To your last question, I think you have both surface cracking and creep to address with the epoxy grouted rods, if you must maintain preload.  If mechanical undercut anchors are not permitted, you might be better off with a headed bolt in an oversize hole with a high-strength cementitious grout.
Mark D. Anderson
----- Original Message -----
Sent: Friday, March 17, 2006 6:58 AM
Subject: HILTI Anchor for anchoring Vessels

A client wants to set a vessel (8' dia X about 55' tall) on an existing, 2' thick, concrete mat, and anchor the vessel to the mat with 1" dia HILTI epoxy grouted anchor rods. The tension and shear in the bolt is 11000 lbs and 1000 lbs respectively. My scope of work is to determine the bolt embedment depth. I understand that the bolt will be pretensioned after the vessel is installed.

I used the published values of nominal bolt loads, adjustment factors for edge distance and bolt spacing etc. to calculate the bolt embedment depth.  One of the standard embedment lengths (12.375") is sufficient to support the vessel.

What bothers me is that the post-installed epoxy anchors are not approved by ACI 318 (See Appendix D for Scope of application) mainly because the reliability of these type of anchors has not been certified in accordance with ACI 355.2. However, the published bolt values in HILTI catalog have been certified, by  ICC Evaluation Service, to conform to UBC 1997, and 2000 IBC. The certification stipulates that it is valid only when the concrete is uncracked. The restriction stems from the fact that the anchors were not tested in cracked concrete environment.
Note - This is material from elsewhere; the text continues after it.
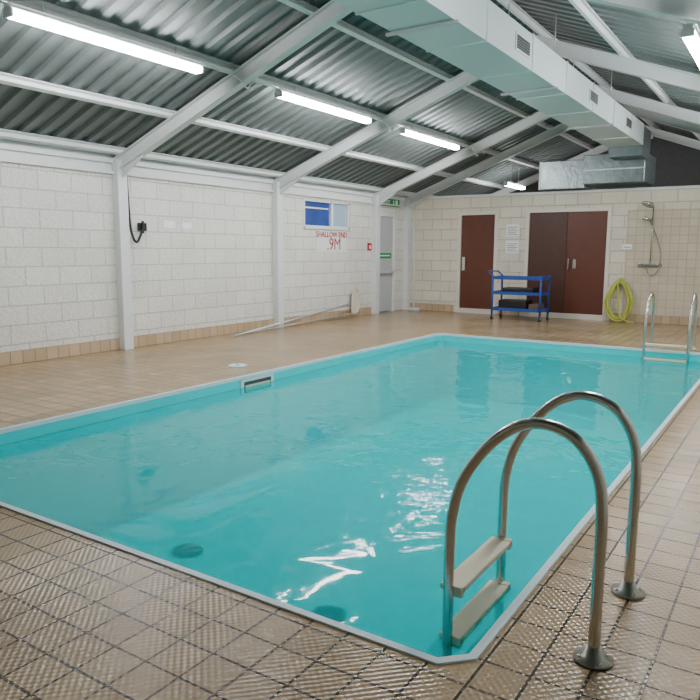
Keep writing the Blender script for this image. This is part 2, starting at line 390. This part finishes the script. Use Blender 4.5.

The current thinking in anchor bolt design is that the headed bolt, or something similar, is the most effective anchor element. It is reported that L- shaped and J-shaped bolt perform poorly, in comparison. If L-shaped and J-shaped bolts perform poorly, how can a straight piece (despite having threads) perform any better?

Is it possible to pretension an, un-sleeved, anchor bolt? Is it not likely that concrete near the surface will crack?

Please share your thoughts and experiences, if any.